İşletmenizin başarılı olması için pazarlama anlayışınızı kurmanız gerektiğinden bahsettik. Peki doğru pazarlama anlayışı nasıl oluşturulur? Maddeler halinde bakalım:
- Pazara kattığınız değeri düşünün:
Ürününüzün pazarda diğerlerinden nasıl farklılaştığına odaklanmak yerine çözdüğü sorunları düşünün. İnsanlar, nasıl kullanılacağını bilmedikleri yenilikçi ürünler değil, sorunlarına çözüm arıyorlar. Sunduğunuz çözümlerin hedef kitlenizle alakalı olduğundan emin olun – değilse, kitlenizi yeniden tanımlayın.
- Hedef kitlenizi tanımlayın:
Hedef kitlenizi, pazar kattığınız değeri analiz ettikten sonra yapacağınız en önemli planlardan biri. Arkadaşlarınızla, ailenizle ve iş ortaklarınızla tartışmak, müşteri olmak isteyen kişileri analiz etmede yardımcı olacaktır. Demografi, yaşam tarzı, hobiler, kişilik, tutumlar, kullanmaları muhtemel ürünler, takip etmeleri beklenen markalar vb.hakkında düşünmelisiniz.
- Marka oluşturun:
Markanız kimliğinizdir. Başlangıçtan itibaren güçlü bir marka oluşturmak, yeni işinize kişilik kazandırdığı için iletişiminiz, ürün hatlarınız ve diğer her şey için harika bir rehber görevi görebilir.

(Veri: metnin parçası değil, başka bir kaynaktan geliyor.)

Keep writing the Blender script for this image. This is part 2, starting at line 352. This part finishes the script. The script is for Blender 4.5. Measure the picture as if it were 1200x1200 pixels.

- Rakiplerinizi takip edin:
Yeni girişimciler genellikle benzersiz tekliflerine doğrudan rakip olmadığına inanmak için kendilerini kandırırlar. Ancak bu genellikle yanlış bir tutumdur. Hedef kitle ve ürünlerinize göre rakiplerinizi belirleyip web sitelerini, sosyal medya hesaplarını inceleyin. Özelliklere onlara gelen müşteri yorumları sizin marka imajınız için belirleyici olabilir.
Bu kısmı tamamladıktan sonra bütçe dostu bir pazarlama politikasına geçebilirsiniz. Pazarlama politikanız, şirketi kurarken karar vermeniz gereken pazarlama anlayışına uyumlu olacaktır. Unutmayın, pazarlama süreğen bir kavramdır. Başarılı veya başarısız olacağınız metotlar, kampanyalar elbet olacaktır. Önemli olan, anlayışını kısa ve günlük kâr üzerine kurmamanız.
Şu ana kadar anlattığımız pazarlama anlayışı, müşteriye yönelik yani çağdaş pazarlama anlayışıdır. Bu metot 1970’li yıllarda ortaya atılmış ve satıcı ile müşteri arasındaki organik bağa odaklanmıştır. Satıcının kazanması için en belirleyici etken ekin pazarlama sonucu oluşan müşteri memnuniyetidir.